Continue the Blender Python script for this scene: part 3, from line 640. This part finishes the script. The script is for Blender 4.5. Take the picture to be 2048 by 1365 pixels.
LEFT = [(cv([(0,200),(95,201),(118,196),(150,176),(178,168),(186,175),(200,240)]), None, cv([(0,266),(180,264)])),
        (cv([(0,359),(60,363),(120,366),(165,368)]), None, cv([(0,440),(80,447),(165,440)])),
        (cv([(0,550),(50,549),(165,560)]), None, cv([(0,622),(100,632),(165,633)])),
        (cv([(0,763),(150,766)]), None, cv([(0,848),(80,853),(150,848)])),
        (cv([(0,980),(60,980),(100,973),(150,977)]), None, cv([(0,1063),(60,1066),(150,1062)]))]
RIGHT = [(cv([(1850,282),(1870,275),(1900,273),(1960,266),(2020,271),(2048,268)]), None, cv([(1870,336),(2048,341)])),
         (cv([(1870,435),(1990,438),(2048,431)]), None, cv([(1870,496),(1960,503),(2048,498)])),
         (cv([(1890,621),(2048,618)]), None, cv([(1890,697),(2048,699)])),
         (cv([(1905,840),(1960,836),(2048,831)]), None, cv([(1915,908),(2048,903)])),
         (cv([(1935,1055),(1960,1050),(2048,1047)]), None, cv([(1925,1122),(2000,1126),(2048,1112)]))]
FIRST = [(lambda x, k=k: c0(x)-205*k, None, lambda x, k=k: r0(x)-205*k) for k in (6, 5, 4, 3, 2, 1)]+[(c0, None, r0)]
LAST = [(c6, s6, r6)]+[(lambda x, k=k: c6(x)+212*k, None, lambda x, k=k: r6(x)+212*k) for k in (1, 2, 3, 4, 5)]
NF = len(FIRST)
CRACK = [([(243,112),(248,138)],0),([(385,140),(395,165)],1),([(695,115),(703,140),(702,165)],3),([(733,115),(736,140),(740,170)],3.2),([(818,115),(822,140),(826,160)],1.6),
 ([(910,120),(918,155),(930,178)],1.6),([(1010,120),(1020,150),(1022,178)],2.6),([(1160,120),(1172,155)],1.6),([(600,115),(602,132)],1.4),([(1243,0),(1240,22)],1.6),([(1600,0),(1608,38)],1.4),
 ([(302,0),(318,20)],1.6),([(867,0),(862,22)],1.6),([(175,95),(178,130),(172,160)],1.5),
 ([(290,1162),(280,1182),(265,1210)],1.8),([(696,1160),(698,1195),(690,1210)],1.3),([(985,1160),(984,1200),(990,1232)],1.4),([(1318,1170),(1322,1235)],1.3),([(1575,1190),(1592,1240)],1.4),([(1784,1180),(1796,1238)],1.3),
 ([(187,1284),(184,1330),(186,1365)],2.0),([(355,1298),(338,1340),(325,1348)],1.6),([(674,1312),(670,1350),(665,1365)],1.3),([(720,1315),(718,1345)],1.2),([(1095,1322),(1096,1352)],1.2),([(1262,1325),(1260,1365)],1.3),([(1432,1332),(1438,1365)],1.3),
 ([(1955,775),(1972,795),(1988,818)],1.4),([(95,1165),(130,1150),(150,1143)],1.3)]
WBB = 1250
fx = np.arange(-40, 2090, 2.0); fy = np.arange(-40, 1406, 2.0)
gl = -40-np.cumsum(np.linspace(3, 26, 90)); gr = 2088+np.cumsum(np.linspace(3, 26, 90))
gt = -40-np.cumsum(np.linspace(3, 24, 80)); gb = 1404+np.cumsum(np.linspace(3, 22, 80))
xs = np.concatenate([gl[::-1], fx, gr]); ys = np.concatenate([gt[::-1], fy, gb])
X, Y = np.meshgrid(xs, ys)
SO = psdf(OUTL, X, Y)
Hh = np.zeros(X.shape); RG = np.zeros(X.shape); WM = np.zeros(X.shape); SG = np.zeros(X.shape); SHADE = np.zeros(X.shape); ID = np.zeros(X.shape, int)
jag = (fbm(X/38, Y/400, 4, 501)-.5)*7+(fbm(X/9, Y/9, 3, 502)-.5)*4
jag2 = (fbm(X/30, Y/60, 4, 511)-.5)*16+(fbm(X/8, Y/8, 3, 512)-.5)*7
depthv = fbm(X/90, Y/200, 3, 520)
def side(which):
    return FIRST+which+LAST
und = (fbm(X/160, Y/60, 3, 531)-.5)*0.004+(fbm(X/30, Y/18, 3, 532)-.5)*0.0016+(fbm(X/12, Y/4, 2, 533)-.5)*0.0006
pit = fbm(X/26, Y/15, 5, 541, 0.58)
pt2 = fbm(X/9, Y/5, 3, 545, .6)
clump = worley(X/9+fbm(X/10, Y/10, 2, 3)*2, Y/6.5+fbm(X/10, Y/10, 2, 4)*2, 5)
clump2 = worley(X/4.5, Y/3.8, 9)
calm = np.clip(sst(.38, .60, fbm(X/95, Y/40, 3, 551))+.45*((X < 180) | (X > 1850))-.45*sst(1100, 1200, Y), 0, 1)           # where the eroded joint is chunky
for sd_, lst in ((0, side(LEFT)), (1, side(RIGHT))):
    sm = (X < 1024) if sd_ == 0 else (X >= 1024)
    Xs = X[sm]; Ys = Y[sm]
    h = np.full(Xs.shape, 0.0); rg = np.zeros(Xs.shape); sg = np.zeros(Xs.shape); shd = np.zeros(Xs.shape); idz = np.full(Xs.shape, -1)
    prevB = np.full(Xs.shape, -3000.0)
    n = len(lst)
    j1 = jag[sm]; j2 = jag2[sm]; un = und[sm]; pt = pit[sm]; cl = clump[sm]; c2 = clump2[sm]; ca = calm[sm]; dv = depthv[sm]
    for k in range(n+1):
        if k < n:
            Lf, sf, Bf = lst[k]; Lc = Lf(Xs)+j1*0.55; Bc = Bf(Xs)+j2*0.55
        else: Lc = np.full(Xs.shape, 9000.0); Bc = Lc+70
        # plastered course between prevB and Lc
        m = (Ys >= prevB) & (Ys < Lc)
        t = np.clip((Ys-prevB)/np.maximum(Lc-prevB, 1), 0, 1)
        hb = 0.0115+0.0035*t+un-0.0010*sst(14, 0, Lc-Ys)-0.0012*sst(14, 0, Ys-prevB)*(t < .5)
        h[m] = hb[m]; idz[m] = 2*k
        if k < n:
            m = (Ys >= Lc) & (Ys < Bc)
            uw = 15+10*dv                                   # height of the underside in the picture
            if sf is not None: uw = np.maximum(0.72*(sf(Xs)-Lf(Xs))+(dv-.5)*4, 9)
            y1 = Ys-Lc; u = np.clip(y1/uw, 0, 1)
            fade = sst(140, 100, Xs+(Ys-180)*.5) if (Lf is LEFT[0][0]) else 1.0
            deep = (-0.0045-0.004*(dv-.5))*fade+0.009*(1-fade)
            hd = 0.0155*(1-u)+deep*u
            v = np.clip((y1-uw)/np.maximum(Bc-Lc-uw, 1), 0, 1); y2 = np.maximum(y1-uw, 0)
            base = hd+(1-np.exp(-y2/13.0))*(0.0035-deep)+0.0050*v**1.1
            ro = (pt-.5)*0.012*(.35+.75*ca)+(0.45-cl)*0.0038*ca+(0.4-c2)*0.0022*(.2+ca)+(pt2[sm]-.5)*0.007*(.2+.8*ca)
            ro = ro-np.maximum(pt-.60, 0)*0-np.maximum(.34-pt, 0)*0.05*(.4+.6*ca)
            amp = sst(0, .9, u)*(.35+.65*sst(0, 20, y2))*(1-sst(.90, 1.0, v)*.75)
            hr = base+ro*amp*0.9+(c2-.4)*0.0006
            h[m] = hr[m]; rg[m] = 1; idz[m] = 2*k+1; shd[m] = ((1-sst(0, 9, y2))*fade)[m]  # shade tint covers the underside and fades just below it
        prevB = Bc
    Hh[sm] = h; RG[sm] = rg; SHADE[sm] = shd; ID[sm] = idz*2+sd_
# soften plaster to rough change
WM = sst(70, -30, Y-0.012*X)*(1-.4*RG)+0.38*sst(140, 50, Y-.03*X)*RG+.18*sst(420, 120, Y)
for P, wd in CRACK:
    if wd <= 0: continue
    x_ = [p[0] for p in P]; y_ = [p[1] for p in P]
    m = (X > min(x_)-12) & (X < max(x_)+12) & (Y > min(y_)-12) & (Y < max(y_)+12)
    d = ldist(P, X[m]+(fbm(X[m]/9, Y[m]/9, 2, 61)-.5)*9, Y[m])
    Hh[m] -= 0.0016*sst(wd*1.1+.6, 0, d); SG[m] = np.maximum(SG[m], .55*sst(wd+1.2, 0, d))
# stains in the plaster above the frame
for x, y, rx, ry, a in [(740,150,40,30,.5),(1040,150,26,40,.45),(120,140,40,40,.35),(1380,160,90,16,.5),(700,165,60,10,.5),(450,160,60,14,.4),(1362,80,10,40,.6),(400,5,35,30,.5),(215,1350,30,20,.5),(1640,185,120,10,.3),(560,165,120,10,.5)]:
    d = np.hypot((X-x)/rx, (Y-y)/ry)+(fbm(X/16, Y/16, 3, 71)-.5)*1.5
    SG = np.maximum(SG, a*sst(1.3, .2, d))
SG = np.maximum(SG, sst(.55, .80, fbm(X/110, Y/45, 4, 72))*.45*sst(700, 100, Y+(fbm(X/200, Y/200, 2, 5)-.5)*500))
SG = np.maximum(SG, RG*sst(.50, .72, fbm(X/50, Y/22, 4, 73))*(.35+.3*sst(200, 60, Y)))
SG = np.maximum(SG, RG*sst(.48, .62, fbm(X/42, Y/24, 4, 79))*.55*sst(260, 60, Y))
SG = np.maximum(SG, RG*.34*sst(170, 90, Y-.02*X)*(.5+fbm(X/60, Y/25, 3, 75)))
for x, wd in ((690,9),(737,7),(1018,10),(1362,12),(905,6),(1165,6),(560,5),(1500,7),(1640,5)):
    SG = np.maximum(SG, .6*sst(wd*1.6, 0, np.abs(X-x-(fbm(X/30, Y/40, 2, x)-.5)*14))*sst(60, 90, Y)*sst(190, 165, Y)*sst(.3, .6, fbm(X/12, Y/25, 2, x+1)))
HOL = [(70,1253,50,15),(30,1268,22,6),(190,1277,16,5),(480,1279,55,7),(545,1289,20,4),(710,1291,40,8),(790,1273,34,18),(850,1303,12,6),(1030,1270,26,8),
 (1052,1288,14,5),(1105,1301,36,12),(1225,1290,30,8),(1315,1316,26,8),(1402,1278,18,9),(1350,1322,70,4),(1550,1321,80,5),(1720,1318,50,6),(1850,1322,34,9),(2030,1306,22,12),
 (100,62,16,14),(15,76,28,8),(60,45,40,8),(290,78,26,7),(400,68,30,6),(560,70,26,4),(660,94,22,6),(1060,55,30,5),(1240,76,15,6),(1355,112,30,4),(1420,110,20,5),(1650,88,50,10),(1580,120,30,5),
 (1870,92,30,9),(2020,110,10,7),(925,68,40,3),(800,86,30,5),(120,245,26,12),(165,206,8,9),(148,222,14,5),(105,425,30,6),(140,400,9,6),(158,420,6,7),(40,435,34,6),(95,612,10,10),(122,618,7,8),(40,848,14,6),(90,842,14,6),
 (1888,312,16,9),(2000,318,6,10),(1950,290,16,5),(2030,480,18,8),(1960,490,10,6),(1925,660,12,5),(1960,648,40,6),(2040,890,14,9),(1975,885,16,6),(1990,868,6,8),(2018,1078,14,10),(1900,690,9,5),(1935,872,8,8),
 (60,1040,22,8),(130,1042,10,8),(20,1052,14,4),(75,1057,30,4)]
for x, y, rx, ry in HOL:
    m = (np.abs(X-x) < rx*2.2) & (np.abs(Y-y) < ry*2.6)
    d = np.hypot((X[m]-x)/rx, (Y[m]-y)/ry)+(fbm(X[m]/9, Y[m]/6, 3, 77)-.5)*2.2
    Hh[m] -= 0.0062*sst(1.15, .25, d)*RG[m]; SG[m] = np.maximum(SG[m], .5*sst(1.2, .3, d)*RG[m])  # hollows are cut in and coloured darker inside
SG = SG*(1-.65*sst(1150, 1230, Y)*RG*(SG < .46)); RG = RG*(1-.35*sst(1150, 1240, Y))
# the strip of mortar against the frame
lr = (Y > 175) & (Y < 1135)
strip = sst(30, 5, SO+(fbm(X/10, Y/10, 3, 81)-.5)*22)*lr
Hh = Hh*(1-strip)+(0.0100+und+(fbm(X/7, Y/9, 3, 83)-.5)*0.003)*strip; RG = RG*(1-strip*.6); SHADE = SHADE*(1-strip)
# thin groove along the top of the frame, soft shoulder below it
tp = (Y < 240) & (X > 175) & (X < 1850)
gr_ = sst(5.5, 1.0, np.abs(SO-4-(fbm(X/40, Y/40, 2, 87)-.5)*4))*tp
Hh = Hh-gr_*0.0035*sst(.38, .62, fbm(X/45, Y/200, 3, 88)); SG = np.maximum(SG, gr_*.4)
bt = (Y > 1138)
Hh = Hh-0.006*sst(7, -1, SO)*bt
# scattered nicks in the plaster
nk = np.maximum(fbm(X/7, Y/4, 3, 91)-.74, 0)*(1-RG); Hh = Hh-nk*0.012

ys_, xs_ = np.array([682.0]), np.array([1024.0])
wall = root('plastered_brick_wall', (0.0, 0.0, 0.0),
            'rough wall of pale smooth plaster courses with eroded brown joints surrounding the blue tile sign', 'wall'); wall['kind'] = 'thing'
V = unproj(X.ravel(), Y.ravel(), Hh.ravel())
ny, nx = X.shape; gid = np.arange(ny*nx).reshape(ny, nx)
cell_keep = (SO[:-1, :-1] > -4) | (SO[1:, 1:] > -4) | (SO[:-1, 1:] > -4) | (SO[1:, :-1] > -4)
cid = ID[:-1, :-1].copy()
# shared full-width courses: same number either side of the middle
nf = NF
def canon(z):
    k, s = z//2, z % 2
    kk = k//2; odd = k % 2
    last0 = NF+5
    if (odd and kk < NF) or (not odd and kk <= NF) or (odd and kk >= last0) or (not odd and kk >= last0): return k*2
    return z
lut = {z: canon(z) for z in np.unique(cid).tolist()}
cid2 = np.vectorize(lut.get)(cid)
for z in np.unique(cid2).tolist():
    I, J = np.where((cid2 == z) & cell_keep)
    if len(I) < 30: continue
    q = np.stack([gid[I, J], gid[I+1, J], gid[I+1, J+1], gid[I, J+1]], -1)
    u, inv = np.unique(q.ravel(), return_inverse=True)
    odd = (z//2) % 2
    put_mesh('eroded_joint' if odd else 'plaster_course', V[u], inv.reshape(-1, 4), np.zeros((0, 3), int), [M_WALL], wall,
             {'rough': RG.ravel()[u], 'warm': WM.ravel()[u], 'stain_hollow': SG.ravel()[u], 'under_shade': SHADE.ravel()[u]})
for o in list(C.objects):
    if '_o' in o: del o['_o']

######

__DIRECTIONS__. Going through the data, tally the lines containing "zeros" and report only the result.

__CORRECT ANSWER__. 3